Recycling glass in Rhode Island is cost prohibitive due to low demand and the distance to ship it. Sand, the raw material for glass, is inexpensive and plentiful. Shipping used glass to a bottle maker exceeds the cost of making new bottles.

In fact, demand for glass bottles from beverage makers has dropped dramatically in recent years as plastic-bottle use has proliferated. Beer companies are now the most consistent user of glass bottles, but aluminum cans are quickly becoming the more preferable container.

As part of a pilot program, RIRRC has shipped 18 loads of mixed glass to Strategic Materials Inc. (SMI) in Franklin, Mass. Since the end of January, 435 tons have been shipped at a cost of $3,600. Used paper and plastic by contrast is shipped to recyclers for a profit. The expense to ship glass, according RIRRC officials, will eat into the profits that are ultimately shared with Rhode Island's 39 cities and towns.
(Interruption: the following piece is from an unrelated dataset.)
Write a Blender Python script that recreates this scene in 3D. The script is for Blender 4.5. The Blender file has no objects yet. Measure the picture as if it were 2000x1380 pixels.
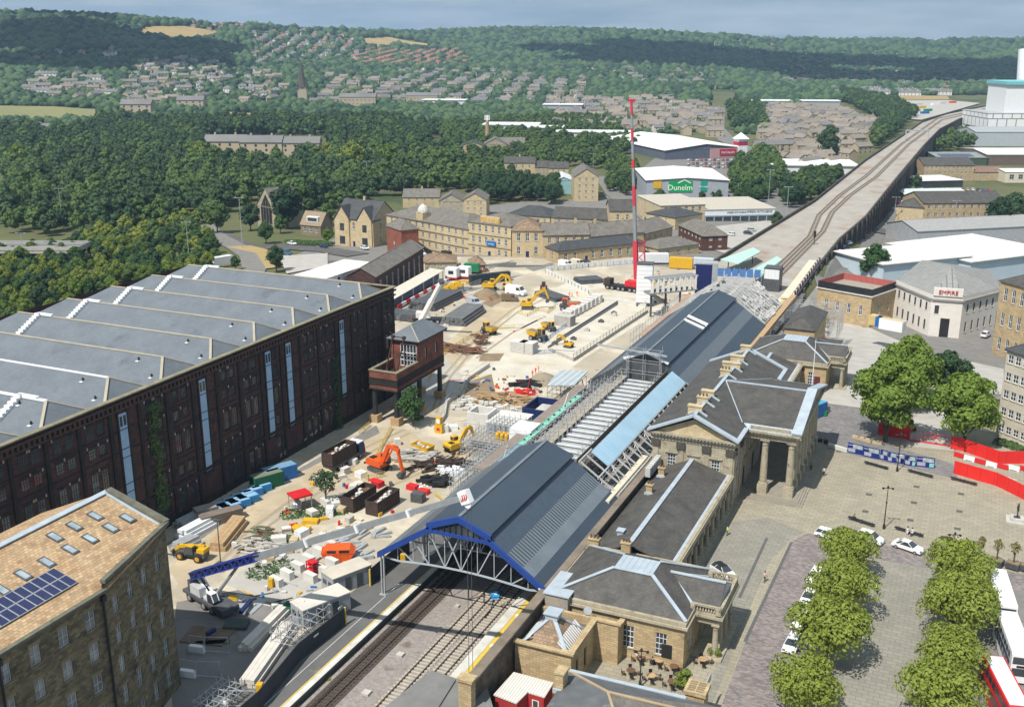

SMI has so far accepted the glass without charging a tipping fee. A fee is a possibility, unless more paper can be removed from the glass. Shredded and small bits of paper fall through the sorting system at the landfill's Material Recycling Facility and end up sticking to glass.

RIRRC is encouraging the public to place shredded paper in plastic bags, bring paper to free shredding events or to compost the paper.

“We ask for everyone's help in reinforcing the correct way to shred paper, to give glass recycling a fighting chance,” Krystal Noiseux, recycling program manager at RIRRC, wrote in a recent report.

The best solution to paying for glass recycling at all is to keep it local, she said. “The long-term fix for Rhode Island's glass remains having a glass manufacturer open right here.”